In contrast, the BBC's interview with Dr. Jones is full of nuances and caveats--though hardly outright retractions, as some have characterized his remarks. I was particularly interested in his comments on the Medieval Warm Period. Although he appears not to have "told the BBC that the world may well have been warmer during medieval times than it is now," he did seem to suggest that we simply don't have sufficient data to determine whether the warming that led to the settlement of Greenland by the Vikings and the cultivation of wine grapes in England was confined to the northern hemisphere or global in extent. Instead of prompting an assumption it wasn't global, this gap in our knowledge ought to galvanize the urgent gathering and correlation of paleoclimate data--samples of the kinds of proxies used to assess temperatures before instruments to measure them (or people to read the instruments) existed. That's because this isn't a quibble over some esoteric bit of history, but a crucial gauge of just how unprecedented the warming of the past several decades has been.

Then there's the temperature data itself. Although Dr. Jones concurred that global warming since 1995 has just missed being statistically significant, the data from the CRU and similar data from NASA do show that on average the last decade was warmer than the 1990s, which were in turn warmer than the 1980s. Despite all the talk of global cooling, the last two years still easily make the top 10 list for warmest years of the last century, and global temperatures currently average about 0.8 °F warmer than in the 1970s. But that doesn't mean that there aren't problems here, as well. Dr. Jones referred the BBC to a map of the weather stations providing the global temperature data compiled by the UK's Met Office (the national weather service) and processed by the CRU. It reveals such measurements to be very dense in the developed countries of the temperate zones and quite thin on the ground--or sea--in the tropics and the high latitudes that account for much of the earth's surface. And even the historical temperature data for the US are still subject to significant revisions, as I noticed yesterday when I rechecked the comparison between 1998 and 1934 than I wrote about several years ago.

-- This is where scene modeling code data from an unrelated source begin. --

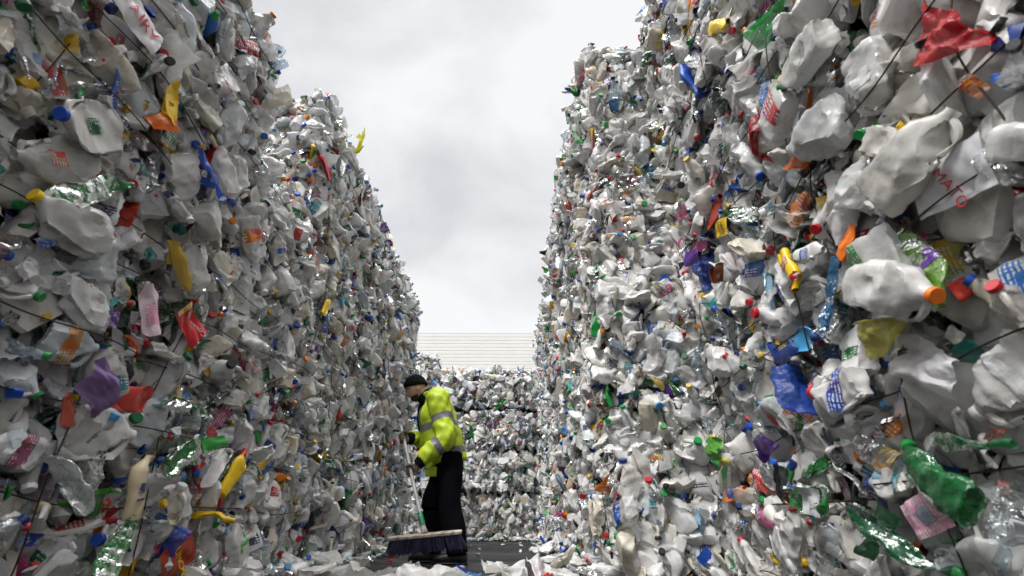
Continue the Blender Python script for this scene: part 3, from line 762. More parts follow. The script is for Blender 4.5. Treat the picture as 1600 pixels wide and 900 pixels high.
hero(P_, 170, 30, 85, 125, (.7, .68, .68), var=7, size=.22, texts=[('FAIRY', .05, 0, 0, 270, RED)], outw=.04, keepname='wrapper')
hero(D_, 410, 262, 50, 60, GRN, None, var=7, size=.26)
hero(D_, 408, 285, 40, 30, GRN, None, var=9, size=.22)
hero(P_, 455, 305, 60, 95, hexc('1f43a8'), var=0, size=.25)
hero(C_, 490, 260, 45, 110, RED, None, var=3, size=.25)
hero(C_, 487, 480, 35, 60, YEL, None, var=5, size=.2)
hero(D_, 522, 472, 30, 120, GRN, None, var=10, size=.2)
hero(C_, 522, 470, 25, 20, LBL, None, var=6, size=.2)
hero(P_, 300, 680, 60, 160, RED, var=10, size=.12)
hero(C_, 65, 640, 60, 80, hexc('b8553a'), None, var=7, size=.12)
# right wall
hero(D_, 1115, 167, 34, 80, GRN, None, var=11, size=.20, outw=.07, desc='round green bottle base facing out')
hero(C_, 1150, 330, 70, 60, hexc('b03a1c'), None, var=1, size=.26, desc='red-brown bottle')
hero(P_, 1160, 356, 44, 30, YEL, var=11, size=.15, outw=.05, texts=[('Utterly', .032, 0, .02, 0, BLK), ('Butterly', .032, 0, -.02, 0, BLK)], desc='yellow tub label with black lettering', keepname='wrapper')
hero(C_, 1276, 420, 62, 300, YEL, None, var=0, size=.2, outw=.05, patches=[(.09, .03, 0, .07, RED), (.07, .04, 0, -.03, ORA)], desc='yellow bottle with red band')
hero(C_, 1318, 396, 50, 20, WH, None, var=2, size=.17, outw=.06, patches=[(.06, .06, 0, 0, hexc('8a96b8')), (.06, .014, 0, -.035, BLUE)], desc='white box bottle with blue printed label')
hero(J_, 1490, 452, 130, 358, WH, ORA, var=2, size=.30, outw=.08, desc='white bottle with large orange cap')
hero(P_, 1520, 568, 210, 350, (.80, .79, .81), var=13, size=.28, outw=.02, asp=.5, desc='large white carrier bag bulging from the bale')
hero(D_, 1345, 785, 140, 350, hexc('2aa84c'), None, var=12, size=.33, outw=.09, patches=[(.075, .11, 0, -.02, SIL)], texts=[('7UP', .03, -.012, .04, 280, BLK), ('zero', .036, .012, -.0, 280, (.08, .08, .09))], desc='crushed green bottle with silver label')
hero(P_, 1520, 805, 85, 30, PINK, var=3, size=.15, outw=.05, mat='print', patches=[(.04, .05, 0, 0, hexc('b8c4dc'))], desc='pink and pale blue printed wrapper', keepname='wrapper')
hero(D_, 1560, 750, 100, 160, hexc('2a9a52'), GRN, var=14, size=.3, outw=.05)
hero(D_, 1480, 845, 90, 310, hexc('0f7a48'), GRN, var=8, size=.26, outw=.04, desc='dark green bottle with green cap')
hero(P_, 1562, 34, 110, 20, RED, var=14, size=.22, outw=.02, desc='bright red plastic film', asp=.8)
hero(C_, 1102, 655, 44, 350, YEL, None, var=3, size=.2, outw=.05, desc='yellow bottle near the blue caps')
hero(C_, 1042, 645, 32, 80, BLUE, RED, var=5, size=.2, outw=.05, desc='blue bottle with red cap')
hero(P_, 1012, 742, 34, 40, DGRN, var=5, size=.17, outw=.05, texts=[('Waitrose', .028, 0, 0, 10, (.6, .65, .6))], desc='dark green label card', keepname='wrapper')
hero(C_, 1108, 402, 40, 20, PUR, None, var=7, size=.22, desc='purple bottle')
hero(P_, 1150, 476, 46, 20, TEAL, var=2, size=.17)
hero(D_, 1197, 335, 60, 190, GRN, BLUE, var=13, size=.26, outw=.05, lab=(.6, .6, .75), desc='green bottle with blue cap')
hero(D_, 1352, 465, 90, 80, LBL, None, var=0, size=.28, outw=.05, texts=[('Volvic', .036, 0, .05, 10, NAVY)], desc='pale blue water bottle')
hero(P_, 1275, 757, 50, 90, BLK, var=10, size=.16, outw=.05)
hero(J_, 1160, 562, 78, 190, WH, None, var=13, size=.28, outw=.05, patches=[(.028, .028, .0, .02, BLK)], desc='flattened milky jug with black cap spot')
hero(D_, 848, 540, 40, 175, hexc('8a3a16'), None, var=3, size=.33, outw=.12, desc='brown bottle jutting out of the far right wall')
hero(P_, 1243, 38, 70, 40, GRN, var=6, size=.28, desc='green plastic film')
hero(C_, 1152, 38, 34, 30, YEL, None, var=4, size=.2)
hero(J_, 1378, 612, 115, 200, WH, RED, lab=BLUE, var=16, size=.26, outw=.07)
hero(J_, 1505, 250, 170, 45, WH2, None, var=10, size=.33, outw=.03, lab=hexc('3f9a70'), desc='long white jug with green label')
hero(D_, 1512, 415, 80, 340, hexc('8ac43a'), None, var=6, size=.25, outw=.04, lab=PUR)
hero(J_, 1425, 420, 160, 215, (.78, .78, .77), None, lab=hexc('4a9a4a'), var=17, size=.33, outw=.04)
hero(J_, 1320, 95, 110, 230, WH, GRN, lab=hexc('d9d9d2'), var=2, size=.28, outw=.05)
hero(J_, 1260, 190, 95, 240, WH, None, lab=RED, var=5, size=.27, outw=.05)
hero(J_, 1330, 210, 150, 220, (.72, .73, .73), None, var=14, size=.34, outw=.04)
hero(D_, 1285, 395, 30, 20, TEAL, None, var=1, size=.2)
hero(P_, 1240, 215, 45, 95, hexc('a81c24'), var=9, size=.2)
hero(P_, 1300, 250, 50, 50, ORA, var=1, size=.17)
hero(C_, 1392, 378, 34, 70, ORA, None, var=6, size=.12, outw=.06)
hero(P_, 1550, 280, 90, 30, (.7, .7, .72), var=3, size=.22, texts=[('TOMATO', .03, 0, 0, 10, RED)], keepname='wrapper')
hero(P_, 1440, 520, 90, 20, hexc('d8d060'), var=7, size=.2)
hero(C_, 1290, 530, 60, 10, LBL, NAVY, var=1, size=.24)
hero(C_, 1265, 555, 30, 30, NAVY, None, var=2, size=.2)
hero(P_, 1430, 835, 60, 80, DGRN, var=2, size=.2)
hero(P_, 1165, 700, 45, 340, hexc('6ab04a'), var=9, size=.2)
hero(P_, 1180, 722, 45, 350, (.8, .8, .8), var=1, size=.19, patches=[(.05, .05, 0, 0, hexc('e8c23a'))])
hero(P_, 1240, 698, 40, 50, PUR, var=3, size=.15)
hero(D_, 1590, 690, 60, 20, hexc('3aa86a'), None, var=4, size=.2)
hero(C_, 1185, 770, 45, 30, ORA, None, var=3, size=.2, lab=BLUE)
hero(P_, 985, 560, 30, 70, hexc('6ab0dc'), var=5, size=.2)
hero(C_, 1000, 408, 32, 30, hexc('e6d27a'), None, var=0, size=.16, outw=.05)
hero(P_, 905, 320, 26, 80, RED, var=7, size=.2)
hero(P_, 890, 430, 50, 80, WH, var=2, size=.42, outw=.05, texts=[('TESCO', .05, 0, 0, 80, RED)], desc='tall white bag with red lettering')
hero(P_, 1015, 585, 28, 80, NAVY, var=6, size=.2)
hero(J_, 1040, 130, 60, 80, WH, None, var=4, size=.26, outw=.04)

# ---- the rest of every bale
for bi, b in enumerate(BALES):
    o, M = b['o'], b['M']; rng = np.random.RandomState(500 + bi)
    c = M[:3, :3] @ np.array([0, 0, BH / 2]) + M[:3, 3]
    corners = [to_px(M[:3, :3] @ np.array([x, -.05, z]) + M[:3, 3]) for x in (-BW / 2, -BW / 4, 0, BW / 4, BW / 2) for z in (0, BH / 2, BH)]
    seen = any(q and -60 < q[0] < 1660 and -60 < q[1] < 960 for q in corners)
    dist = float(np.linalg.norm(c - np.array([0, 0, CAM_H])))
    s = put('crushed_plastic', pack(b['top'], b['end'], bi, b.get('seam', 0)), o); tag(s, kind='stuff')
    for k in range(3):
        if rng.rand() < (.97 if dist < 4 else .8): put('tie_wire', WIRES_H[rng.randint(6)], o, Matrix.Translation((0, rng.uniform(-.01, .03), BH * (.2 + .3 * k) + rng.normal() * .04)) @ Matrix.Rotation(rng.normal() * .03, 4, 'Y'))
    for k in range(2):
        if rng.rand() < .65: put('tie_wire', WIRES_V[rng.randint(5)], o, Matrix.Translation((BW * (-.26 + .5 * k) + rng.normal() * .09, rng.uniform(-.01, .03), BH / 2)) @ Matrix.Rotation(R(90) + rng.normal() * .09, 4, 'Y'))
    if not seen: continue
    near = dist < 5.2
    n = 112 if dist < 3.2 else 96 if dist < 5.2 else 76 if dist < 8 else 66
    pts = [(x, z if not b.get('seam') else BH / 2 + (z - BH / 2) * .82, None) for x, z in face_points(rng, n, BW + .03, BH + .02)]
    if b['top']: pts += [(x, BH + rng.uniform(-.01, .05), .05) for x, _ in face_points(rng, 14, BW, .1)]
    if b['end']: pts += [(x, z, 'end') for x, z in face_points(rng, 45, BD, BH)]
    if near:
        for x, z in face_points(rng, 34 if dist < 3.4 else 20, BW, BH):
            k = ['plastic_bag', 'wrapper', 'plastic_bag', 'food_tub', 'plastic_bag', 'drink_bottle', 'milk_jug'][rng.randint(7)]
            Mm = np.eye(4); Mm[:3, :3] = frame_rot(rng) * rng.uniform(.28, .55); Mm[:3, 3] = (x, rng.uniform(-.075, -.03) + bulge(x, z), z)
            q = put(k, LIB[k][rng.randint(len(LIB[k]))][0], o, Mm); setmats(q, colours(k, rng))
        for x, z in face_points(rng, 40, BW, BH):
            k = ['cleaner_bottle', 'wrapper', 'plastic_bag', 'food_tub'][rng.randint(4)]
            Mm = np.eye(4); Mm[:3, :3] = frame_rot(rng) * (rng.uniform(.18, .40) if k != 'food_tub' else rng.uniform(.4, .7)); Mm[:3, 3] = (x, rng.uniform(-.07, -.02) + bulge(x, z), z)
            q = put(k, LIB[k][rng.randint(len(LIB[k]))][0], o, Mm); setmats(q, pick(rng, BRIGHT))
    for x, z, rim in pts:
        if any((((x - q[0]) * q[2] + (z - q[1]) * q[3]) / q[4]) ** 2 + (((x - q[0]) * q[3] - (z - q[1]) * q[2]) / q[5]) ** 2 < 1 for q in b['busy']): continue
        k = pick_kind(rng); Rf = np.eye(3); y = rng.uniform(-.065, .03) + bulge(x, min(max(z, 0), BH))
        pos = np.array([x, y, z])
        if rim == 'end':
            e = b['end']; Rf = np.array([[0, -e, 0], [e, 0, 0], [0, 0, 1.0]]); pos = np.array([e * (BW / 2 + rng.uniform(-.02, .02)), x + BD / 2, z])
        elif rim: pos[1] = rng.uniform(-.02, .12)
        Mm = np.eye(4); Mm[:3, :3] = Rf @ frame_rot(rng, .72 + .1 * rng.rand() if b.get('seam') and rng.rand() < .3 else .3 if b.get('seam') else None) * rng.uniform(.84, 1.14) * (1.0 if b.get('seam') else .86 if dist < 2.7 else 1); Mm[:3, 3] = pos
        if near:
            bm_, cm, lm, it = LIB[k][rng.randint(len(LIB[k]))]
            q = put(k, bm_, o, Mm); setmats(q, colours(k, rng))
            if cm and rng.rand() < .7: setmats(put('cap', cm, q), pick(rng, CAPS))
            if lm and rng.rand() < .6: setmats(put('label', lm, q), pick(rng, PRINTS))
        else:
            put(k, FAR[k][rng.randint(len(FAR[k]))], o, Mm)

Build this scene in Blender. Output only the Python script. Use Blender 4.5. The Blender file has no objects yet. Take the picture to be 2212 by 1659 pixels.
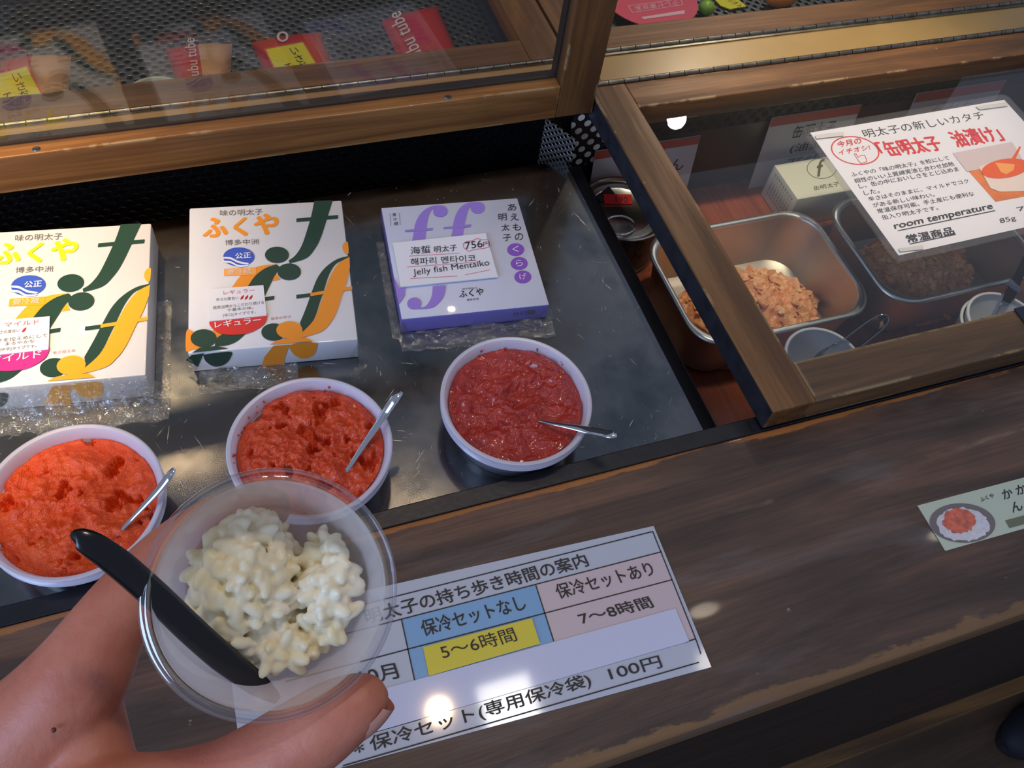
import bpy, bmesh, math, random
import numpy as np
from mathutils import Vector, Matrix, noise

C = bpy.context.scene.collection
SC = bpy.context.scene

# ------------------------------------------------------------------ camera
# world: X along the counter, Y towards the shop, Z up; the counter top is z = 0 (0.85 m above the floor)
FW, FH, F = 2212.0, 1659.0, 1910.0
CAMZ = 0.5
def _axes(vx, vz):
    X = np.array([vx[0]-FW/2, vx[1]-FH/2, F]); X /= np.linalg.norm(X)
    D = np.array([vz[0]-FW/2, vz[1]-FH/2, F]); Z = -D/np.linalg.norm(D)
    Z = Z - X*(X@Z); Z /= np.linalg.norm(Z)
    return np.stack([X, np.cross(Z, X), Z], 1)
R = _axes((7800, -650), (845, 2115))        # vanishing points of the counter's length and of the uprights
cam_d = bpy.data.cameras.new('camera'); cam = bpy.data.objects.new('camera', cam_d); C.objects.link(cam)
cam_d.sensor_fit = 'HORIZONTAL'; cam_d.sensor_width = 36.0; cam_d.lens = F/FW*36.0
cam_d.clip_start = 0.01; cam_d.clip_end = 50
mw = Matrix.Identity(4)
for i in range(3):
    mw[i][0] = R[0][i]; mw[i][1] = -R[1][i]; mw[i][2] = -R[2][i]
mw[2][3] = CAMZ
cam.matrix_world = mw
SC.camera = cam
def ray(px, py): return R.T @ np.array([px-FW/2, py-FH/2, F])
def P(px, py, z=0.0):                        # photo pixel -> point on the horizontal plane z
    d = ray(px, py); t = (z-CAMZ)/d[2]
    return Vector((d[0]*t, d[1]*t, z))
def PY(px, py, Y):                           # ... on the upright plane y = Y
    d = ray(px, py); t = Y/d[1]
    return Vector((d[0]*t, Y, CAMZ+d[2]*t))
def PD(px, py, dep):                         # ... at a distance in front of the lens
    d = ray(px, py)*dep/F
    return Vector((d[0], d[1], CAMZ+d[2]))

# ------------------------------------------------------------------ world, lights, exposure
vs = SC.view_settings
vs.view_transform = 'Standard'; vs.look = 'None'; vs.gamma = 1.0; vs.exposure = 0.0
try: vs.use_curve_mapping = False
except Exception: pass
w = bpy.data.worlds.new('world'); SC.world = w; w.use_nodes = True
bg = w.node_tree.nodes['Background']; bg.inputs[0].default_value = (0.60, 0.70, 0.97, 1); bg.inputs[1].default_value = 0.31
def light(kind, name, loc, energy, color, size=0.1, target=None, spot=None, blend=0.5, sizey=None):
    l = bpy.data.lights.new(name, kind); l.energy = energy; l.color = color
    if kind == 'AREA':
        l.size = size
        if sizey: l.shape = 'RECTANGLE'; l.size_y = sizey
    else: l.shadow_soft_size = size
    if kind == 'SPOT': l.spot_size = spot; l.spot_blend = blend
    o = bpy.data.objects.new(name, l); C.objects.link(o); o.location = loc
    if target is not None:
        o.rotation_euler = (Vector(target)-Vector(loc)).to_track_quat('-Z', 'Y').to_euler()
    return o
WARM = (1.0, 0.68, 0.38)
light('SPOT', 'spot_lamp_case', (-0.44, 0.30, 1.25), 92, (1.0, 0.74, 0.42), 0.05, (-0.205, 0.49, 0), math.radians(21.5), 0.85)
light('SPOT', 'spot_lamp_hall', (0.28, 0.89, 1.60), 7, WARM, 0.035, (0.08, 0.72, 0), math.radians(40), 0.9)
light('SPOT', 'added_fill_rear', (-0.25, 1.35, 1.60), 34, WARM, 0.04, (0.02, 0.80, 0), math.radians(30), 0.9)  # added fill, no such lamp known; brightens the rear packets
light('SPOT', 'added_fill_rear_right', (0.75, 1.45, 1.60), 42, (1.0, 0.86, 0.66), 0.04, (0.60, 0.80, 0), math.radians(24), 0.9)  # added fill too, brightens the pink sign and its neighbours
light('SPOT', 'spot_lamp_front', (0.23, 0.46, 1.60), 10, WARM, 0.022, (0.02, 0.17, 0), math.radians(36), 1.0)
light('AREA', 'ceiling_panel', (0.40, 0.43, 1.66), 2.6, (1.0, 0.95, 0.88), 0.13, (0.40, 0.40, 0))
light('SPOT', 'spot_lamp_lid', (0.90, 0.37, 1.60), 4, (1, 0.85, 0.65), 0.04, (0.7, 0.45, 0), math.radians(50), 0.9)
light('SPOT', 'spot_lamp_far', (1.65, 2.22, 1.60), 22, (1.0, 0.88, 0.72), 0.035, (0.57, 0.50, 0), math.radians(17), 1.0)
light('SPOT', 'spot_lamp_sign', (0.43, 0.50, 1.66), 95, (1.0, 0.84, 0.62), 0.05, (0.565, 0.475, 0), math.radians(16.5), 0.75)
light('SPOT', 'spot_lamp_side', (1.72, 0.39, 1.60), 2, (1, 0.88, 0.7), 0.04, (1.1, 0.3, 0), math.radians(60), 0.9)
light('AREA', 'street_daylight', (-1.9, -0.7, 0.95), 42, (0.45, 0.62, 1.0), 1.3, (0.1, 0.3, 0.0))

# ------------------------------------------------------------------ mesh helpers
def S(r, g, b):
    f = lambda c: (c/255/12.92) if c/255 <= 0.04045 else ((c/255+0.055)/1.055)**2.4
    return (f(r), f(g), f(b), 1.0)
def thing(name, label, cat, loc=(0, 0, 0), group=None, kind=None):
    o = bpy.data.objects.new(name, None); C.objects.link(o); o.location = loc; o.empty_display_size = 0.02
    return tag(o, label, cat, group, kind)
def tag(o, label=None, cat=None, group=None, kind=None):
    if label: o['label'] = label
    if cat: o['category'] = cat
    if group: o['group'] = group
    if kind: o['kind'] = kind
    return o
def root_loc(o):
    v = Vector((0, 0, 0))
    while o is not None:
        v += o.location; o = o.parent
    return v
def obj(name, bm, mat, parent=None, smooth=None, loc=None, local=False):
    """link a bmesh given in world coordinates (local=True: in its parent's) as ONE mesh object"""
    if parent is not None: off = Vector((0, 0, 0)) if local else root_loc(parent)
    elif loc is not None: off = Vector(loc)
    else:
        cs = [v.co for v in bm.verts]
        off = Vector(((min(c.x for c in cs)+max(c.x for c in cs))/2, (min(c.y for c in cs)+max(c.y for c in cs))/2, min(c.z for c in cs)))
    for v in bm.verts: v.co -= off
    me = bpy.data.meshes.new(name); bm.to_mesh(me); bm.free()
    for m in (mat if isinstance(mat, (list, tuple)) else [mat]): me.materials.append(m)
    if smooth is not None:
        for p in me.polygons: p.use_smooth = True
        me.set_sharp_from_angle(angle=math.radians(smooth))
    o = bpy.data.objects.new(name, me); C.objects.link(o)
    if parent is not None: o.parent = parent
    else: o.location = off
    return o
def nb(): return bmesh.new()
def box(bm, x0, x1, y0, y1, z0, z1, bev=0.0, mtx=None, seg=2):
    vs_ = [bm.verts.new(((x0, x1)[i & 1], (y0, y1)[i >> 1 & 1], (z0, z1)[i >> 2 & 1])) for i in range(8)]
    fs = [bm.faces.new([vs_[k] for k in f]) for f in ((0, 2, 3, 1), (4, 5, 7, 6), (0, 1, 5, 4), (2, 6, 7, 3), (0, 4, 6, 2), (1, 3, 7, 5))]
    if bev:
        es = list({e for f in fs for e in f.edges})
        r = bmesh.ops.bevel(bm, geom=es, offset=bev, segments=seg, affect='EDGES', profile=0.5)
        allv = set(v for f in r['faces'] for v in f.verts) | set(v for f in fs if f.is_valid for v in f.verts)
    else: allv = set(vs_)
    if mtx is not None:
        for v in allv: v.co = mtx @ v.co
    return allv
def lathe(bm, prof, seg=64, mtx=None, close_top=False, close_bot=False):
    rings = []
    for r, z in prof:
        ring = []
        for k in range(seg):
            a = 2*math.pi*k/seg
            p = Vector((r*math.cos(a), r*math.sin(a), z))
            ring.append(bm.verts.new(mtx @ p if mtx is not None else p))
        rings.append(ring)
    for a, b in zip(rings, rings[1:]):
        for k in range(seg):
            bm.faces.new((a[k], a[(k+1) % seg], b[(k+1) % seg], b[k]))
    if close_bot: bm.faces.new(rings[0][::-1])
    if close_top: bm.faces.new(rings[-1])
    return rings
def tube(bm, pts, rad, seg=12, flat=1.0, up=Vector((0, 0, 1)), cap=True):
    """sweep an ellipse (radius rad[i], flattened along `up` by flat) along pts"""
    pts = [Vector(p) for p in pts]; n = len(pts); rings = []
    rad = list(rad) if hasattr(rad, '__len__') else [rad]*n
    flat = list(flat) if hasattr(flat, '__len__') else [flat]*n
    for i, p in enumerate(pts):
        t = (pts[min(i+1, n-1)]-pts[max(i-1, 0)]).normalized()
        s = t.cross(up).normalized(); u = s.cross(t).normalized()
        rings.append([bm.verts.new(p+s*rad[i]*math.cos(2*math.pi*k/seg)+u*rad[i]*flat[i]*math.sin(2*math.pi*k/seg)) for k in range(seg)])
    for a, b in zip(rings, rings[1:]):
        for k in range(seg):
            bm.faces.new((a[k], a[(k+1) % seg], b[(k+1) % seg], b[k]))
    if cap:
        bm.faces.new(rings[0][::-1]); bm.faces.new(rings[-1])
def crom(pts, n=8, closed=False):
    pts = [Vector(p) for p in pts]; out = []; m = len(pts)
    for i in range(m if closed else m-1):
        g = (lambda k: pts[k % m]) if closed else (lambda k: pts[max(0, min(m-1, k))])
        p0, p1, p2, p3 = g(i-1), g(i), g(i+1), g(i+2)
        for j in range(n):
            t = j/n
            out.append(0.5*((2*p1)+(p2-p0)*t+(2*p0-5*p1+4*p2-p3)*t*t+(3*p1-p0-3*p2+p3)*t**3))
    if not closed: out.append(pts[-1])
    return out
def interp(vals, n=8):
    return [float(x) for x in np.interp(np.arange((len(vals)-1)*n+1)/n, np.arange(len(vals)), vals)]
def poly(bm, pts):
    try: return bm.faces.new([bm.verts.new(p) for p in pts])
    except ValueError: return None
def prism(bm, pts, dz, mtx=None):
    """solid slab: outline pts (Vectors) pushed down by the vector dz"""
    a = [bm.verts.new(p) for p in pts]; b = [bm.verts.new(Vector(p)+Vector(dz)) for p in pts]
    bm.faces.new(a); bm.faces.new(b[::-1])
    for i in range(len(a)): bm.faces.new((a[i], b[i], b[(i+1) % len(a)], a[(i+1) % len(a)]))
def fix(bm): bmesh.ops.recalc_face_normals(bm, faces=bm.faces[:]); return bm
_font_cache = {}
def glyphs(s, bold=0.0, shear=0.0):
    key = (s, bold, shear)
    if key not in _font_cache:
        c = bpy.data.curves.new('lettering', 'FONT'); c.body = s; c.offset = bold; c.shear = shear; c.resolution_u = 5
        o = bpy.data.objects.new('lettering', c)
        m = bpy.data.meshes.new_from_object(o)
        vs_ = np.array([v.co[:2] for v in m.vertices]).reshape(-1, 2); fs = [tuple(p.vertices) for p in m.polygons]
        bpy.data.objects.remove(o); bpy.data.meshes.remove(m); bpy.data.curves.remove(c)
        _font_cache[key] = (vs_, fs)
    return _font_cache[key]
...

So where does this leave us? From my perspective it requires us to think about the definition of a successful scientific theory as one that provides the best explanation for the evidence we see--even if that evidence is incomplete, as seems to be the case here. The fact that some scientists seem to have behaved badly or that others--mostly non-scientists--have promoted alarming-but-uncertain predictions as proven and now have egg on their faces doesn't alter the fact that "anthropogenic global warming" (AGW) based on greenhouse gas emissions still seems to explain more of what we observe going on than any other theory at this point. Hypotheses such as the one attributing warming to the influence of cosmic rays on cloud formation must go through a great deal more vetting before supplanting AGW.

While considerable progress has been made in the last decade solidifying the evidence supporting the AGW theory, significant uncertainty still remains about the future consequences it suggests, particularly as relates to regional impacts and changes in precipitation. A lot more also needs to be done to clarify the relationship between proxy data and instrumental temperature data, and to ensure that the latter are consistent and truly representative. However, I don't see these deficiencies as justifying complete policy paralysis, particularly when it comes to those actions that can be accomplished relatively cheaply, such as improved energy efficiency, or that offer substantial benefits for other concerns such as energy security, including expanding nuclear power, low-cost renewable energy, and R&D to bring down the cost of other renewables. As for whether the time is right to pursue more comprehensive measures, there's a legitimate debate to be had, but it shouldn't start from the false assumption that anthropogenic global warming has been disproved.